After the war she ended up in the U.S. and started investing with the money she got from a divorce settlement and her father's will. She did pretty well and she started asking tough questions at shareholder meetings. In 1965 she started publishing her annual newsletter called "Highlights and Lowlights" of annual meetings with her views on business, politics, travel, and shareholder activism. As she proclaimed, "Institutional investors get treated like royalty, individual investors like peasants."

Brokamp: She was a real Fool! She was the original Fool!

Southwick: Well, let me tell you about some of the things she did and see if you aspire to this. According to The Washington Post, Evelyn would attend roughly 40 shareholder meetings a year crusading for many goals, including democratizing corporate governance. She would love to lambast errant CEOs and she admits to attracting attention to Evelyn Davis. She told People magazine in 1996 that advancing corporate democracy and educating her readers was not her sole mission or even her primary objective. "The main thing," she said, "is to keep my name out in front."

She loved to cause a scene at shareholder meetings, including stripping down to a bathing suit demanding the CEO, himself, come move the mic closer to her chair [and sure enough, the CEO got down on his hands and knees, unplugged the microphone, and moved it to where she wanted.] This kept coming up in articles. She wore hot pants to a shareholder meeting. I don't even know what hot pants are.

Brokamp: I was going to say. What are hot pants?

Southwick: But they are controversial. She wore a batman mask to ABC's shareholder meeting after they premiered the campy Batman show back in the '60s.

Brokamp: Was she supporting it or protesting it?

Southwick: I have no idea.

Brokamp: I hope supporting it.

Southwick: She wore an aluminum dress to a U.S. Steel meeting.

Brokamp: What?

Southwick: She told Lee Iacocca he was fat. She also told someone else, "You're no threat to me. You're too fat." She informed the chairman of Citigroup that she had him by the "things" that people sometimes say they have men by.

Brokamp: Hm, interesting!

Southwick: She did all of this in front of shareholder meetings. Rooms of people. Rooms of, let's be honest, men in suits. Stuffy men in suits, who would jeer, sometimes cheer. Some of the issues she fought for were high CEO compensation, increased transparency, and ending the system of staggered terms for directors. I need to look into why that's not a hot topic.

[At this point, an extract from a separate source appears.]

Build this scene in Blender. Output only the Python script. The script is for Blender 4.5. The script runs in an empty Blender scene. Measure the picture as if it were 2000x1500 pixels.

In 1996, People magazine called her, "the nation's most obstreperous corporate gadfly," in 2002, Vanity Fair called her the most famous and least-loved shareholder activist in the country, and in 1993 Washingtonian magazine named her one of the 25 most annoying Washingtonians. But, let's be honest. That's saying something.

Brokamp: That is saying something. How do you choose?

Southwick: When Peter Carlson of the Post wrote a profile on her in 2003, she called him up and suggested the headline herself, which was, "I was gifted with both extraordinary beauty and extraordinary brains, and I've used them both to my utmost advantage." Even though she passed away this week, she already had her gravestone [although it was more like a monument] installed in 1981 in Rock Creek Park.

Brokamp: Wow! That is estate planning right there.

Southwick: It lists her resume, her many marriages and divorces [I think there were four], and the phrase, "Power is greater than love and I did not get where I am by standing in line nor being shy," which is very true. One of her ex-husbands is also buried there, but it only lists his accomplishment as being her ex-husband.

Nell Minow, who listeners of Motley Fool Money will recognize [she's also a big shareholder activist] was quoted in the 2002 Vanity Fair piece and sums it up nicely. She was quoted as saving, "The Evelyn Davises of the future are on the Yahoo message boards." Remember this is 2002. Minow says, "It used to be that you had to be financially independent and willing to be very controversial in order to confront corporate management. Now you can sit in your bedroom at your computer and be a shareholder activist. This is going to create a million new Evelyns."

So shareholder activism has become easier because of the internet, but let's be honest. I wouldn't even expect Bro to wear hot pants to a shareholder meeting...

Brokamp: Is that a challenge?

Southwick: ... whatever they are. And that, Bro, is what's up.